Yo I'm just eating dinner now. U ready to go out?
Ya ya. Where you eating?
Cereal and beer. U kno u want in.
I don't know where I am but the food in the fridge is awesome.
my room smells like sperm. sweet.
I had a dream that the allstate guy hooked up with flo from the pregressive insurance commercials and she gave birth to the geico gecco. I need to stop taking ambian.
Hey, my drug test is at 4:15 tomorrow. I'll meet you 5 minutes later.
Aaaand my life has been reduced to whether I can reach to flush my puke down the toilet using my foot. The answer is yes.
As i was blowing him Silent Night came on his iTunes. I said "it isn't christmas" and he moans "yeah it is."
We found you naked curled up in a ball in the closet, using a gorilla suit as a blanket
how does 'resolution to respect myself more' follow 'he fucks me really hard'?

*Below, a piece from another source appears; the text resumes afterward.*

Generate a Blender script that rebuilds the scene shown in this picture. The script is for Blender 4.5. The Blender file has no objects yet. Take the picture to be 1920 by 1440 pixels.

You made a course evaluation for your vagina? Wow. You really are a professor now.
I'm putting my hangover kit in my car for the trip to work tomorrow morning. Dedication
My mom said she saw you at the grocery store. Said you looked like you were "headed for a Lindsay Lohan quarter life crisis of sorts"
It's Jesse McGoddamn Cartney, the whole world sings that shit
JB just got pulled over and I am in the trunk...... this isnt good
The cl.oudds are foaming a really big pen.Is OMG.